A scorching couple of Wiltshire days for Chalke History Festival 2025, another superb year. We got down on Friday morning and managed to catch most of Michael Lewis and Ian Richardson talking about their book Beneath Our Feet: Everyday Discoveries Reshaping History about finds registered with the Portable Antiquities Scheme. Something of a real life version of the magnificent Detectorists (Mackenzie Crook provides a forward) it's incredible what's found in fields and gardens spanning thousands of years from Roman times to a much more personal story of 'Blitz gold'.
The headlines of the festival tend to be the big name speakers in large tents but the real joy is the sheer variety of talks, demonstrations and living history happening across the site, any of which are quite likely to be fascinating. Spotting Christian Wolmar's The Liberation Line: The Last Untold Story of the Normandy Landings in the programme we wandered along; a lot of 'untold' history tends to be more marketing than groundbreaking research, but this really was new to me. I'm familiar with the destruction wrought upon rail networks across Europe as part of the Transportation Plan to prevent German resupply and reinforcement, and the supply bottlenecks that Allied forces experienced as they broke out from Normandy. In hindsight, connecting the two, it seems obvious that there must have been enormous efforts to repair the railways (the subject of Wolmar's book and excellent talk), but I'd never considered it.
Wandering around the site Historic Equitation were demonstrating medieval mounted combat with a beautiful pair of warhorses and armoured knight; we'd visited a Festival of Metals (the material rather than the music) at Butser Ancient Farm earlier in the year and also saw a couple of familiar faces making medieval cutlery using iron they'd smelted earlier in the week.

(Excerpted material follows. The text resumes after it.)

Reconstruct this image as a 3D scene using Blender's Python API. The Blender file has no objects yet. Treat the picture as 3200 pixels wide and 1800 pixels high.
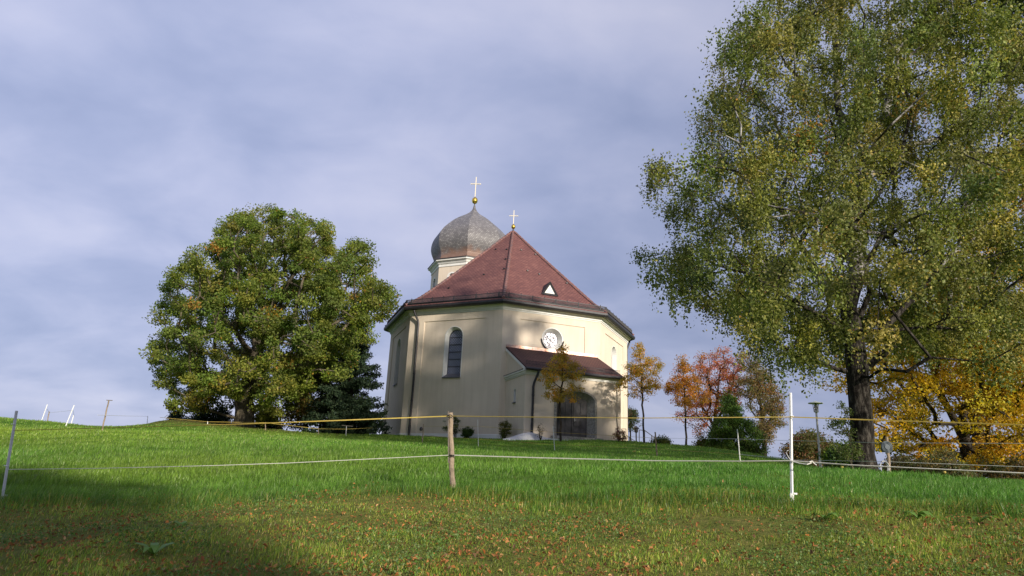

Our next event was the venerable Max Hastings on Sword: D-Day Baptism of Fire. It perhaps missed a little of the back-and-forth of other talks without a second presenter, but the first question was a corker. Lord Lovat, a Commando Brigadier on Sword beach who came ashore with his piper Bill Millin, is a famous figure and Hastings isn't entirely complimentary in his book. Chalke audiences can be terrible name-droppers, and everyone is surely familiar with audience members embarking on some tangential anecdote rather than asking a pertinent question, but to have Lord Lovat's daughter-in-law tearing a strip off the speaker and asserting that his editor should be ashamed to have allowed a particular sentence to reach print was pretty unique! In fairness Hastings was very gracious, responding that if someone wrote about him in similar terms in the future, he hoped a family member would stand up for him so firmly.
Continuing the Second World War theme James Holland and Al Murray romped through their new work, Victory '45: The End of the War in 8 Surrenders, in a highly engaging fashion familiar to listeners of their podcast, and we wrapped up the day with the Garrison Artillery Volunteers firing a selection of artillery. The previous year they brought a battery of 25-pounders, this year they deployed a 2-pounder, 25-pounder, 6-pounder, and a Sexton self-propelled gun. Most impressive!
Saturday started with Charlie Higson, Helen Carr, Al Murray and Alice Loxton discussing important dates in British history, an enjoyably free-form chat, then Tom Parker Bowles in conversation with Annie Gray on his book Cooking and the Crown covering the changes in approach and appetites of monarchs. Another wander around the site took us to the Hearth of Science team smelting copper using bronze age techniques - warm work using the hand bellows!
Next up, Vikings; we had our interest piqued on a visit to Iceland last year so headed in to Eleanor Barraclough talking about her book Embers of the Hands: Hidden Histories of the Viking Age with Rebecca Wragg Sykes. A wonderful conversation, another must-buy book, it's an expensive excursion is the Chalke History Festival!
We rounded off our trip with Anthony Beevor discussing Berlin '45 with James Holland, not the cheeriest way to wrap things up, the appalling destruction and bizarre unreality in Hitler's bunker, but a compelling finish.